The movement to “forgive” student loans (translation: stick taxpayers with the bill) has picked up steam with Joe Biden’s election and inauguration. A decade ago, the economist Justin Wolfers called it the “Worst. Idea. Ever.I visited the idea in 2019. I don’t think anything is markedly different here in 2021. Here are a few reasons why student loan forgiveness isn’t such a hot idea.

1. Perceived Legitimacy. We’re just under two months removed from 2021’s first real “hold my beer” moment: a serious debate about whether or not the raid on the US capitol was technically a coup. Fairness aside, we have to ask what student loan forgiveness would do to people’s already-tenuous faith in the American version of liberal democracy. Note that this is not a concern about how people should react. It’s a concern about how people will react.

2. Downstream Incentives. Why shouldn’t I finance my kids’ schooling entirely with borrowed money if I reasonably expect the loans to be forgiven? Or why shouldn’t I eat, drink, and be merry now if I reasonably expect other people to pay off my kids’ student loans? Instead of taking advantage of the tuition deal at Samford, why not send them to get a degree in Boutique Studies at Luxury College and then an expensive Master’s Degree in Boutique Studies at Opulent University if I can stick taxpayers with the bill? Not everyone responds to incentives the same way, but we’ll definitely see more of this.

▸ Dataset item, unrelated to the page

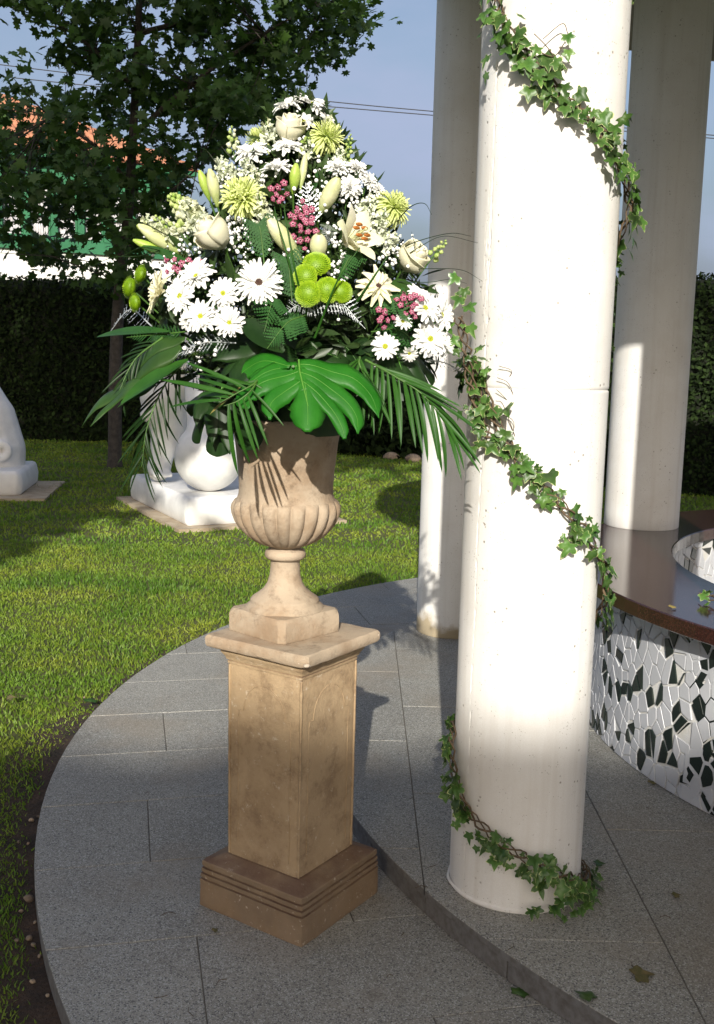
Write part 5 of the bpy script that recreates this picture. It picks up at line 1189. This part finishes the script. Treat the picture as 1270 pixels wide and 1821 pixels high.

3. The Distributional Consequences Are Perverse. The labor market rewards college graduates, which means student loan forgiveness is a transfer to relatively affluent college graduates. In addition, the return to higher education is private rather than public. This means there is no compelling public policy reason to subsidize higher education. And yes, I realize that I am biting fiercely at the hand that feeds me.

4. It’s Actually a Genuine “Trickle-Down” Theory. I’ve seen people claim that student loan forgiveness will stimulate the economy because it will mean people will be able to buy other stuff with what they are no longer paying on their student loans. The problems are many, but here are two. First, if we want to go full Keynesian, high-income college graduates have a lower marginal propensity to consume than people of more modest means. Second, someone has to pay. I know some commentators have invoked “Modern Monetary Theory” to explain why student loan forgiveness is a free lunch. I will admit I need to read more, but reviews of contributions to Modern Monetary Theory in the Wall Street Journal and Journal of Economic Literature have been devastating, and Scott Sumner’s analysis of Modern Monetary Theory suggests it leaves much to be desired.

5. If Schooling is Largely Signaling, Subsidies Are Largely Wasteful. If Bryan Caplan is right and the return to schooling is something like 80% a reward for acquiring a costly signal, the dollars we are spending on higher education are wasted on an arms race between people trying to display their beautiful plumage in the labor market.

6. A Lot of the Purported Non-Financial Benefits of Higher Education Are Largely Wishful Thinking. It pains me to write this, but as Jason Brennan and Phillip W. Magness point out in Cracks in the Ivory Tower: The Moral Mess of Higher Education (which I discuss here), there’s not much evidence that college has a very strong treatment effect on learning and retention—and yes, that includes my beloved dismal science of economics. That’s not strictly true of everyone, of course, and college can be a transformative experience for some people. Even then, it’s hardly clear that students should have their transformative experiences at taxpayer expense.

Like Bryan Caplan, I love learning so much I decided never to leave school. I live for the lightbulb moments students have when they realize what economists mean by “at the margin” or when they start using and applying the concepts we cover in class. Economically speaking, those are private benefits, however, and the case for sticking taxpayers with the bill is shaky indeed.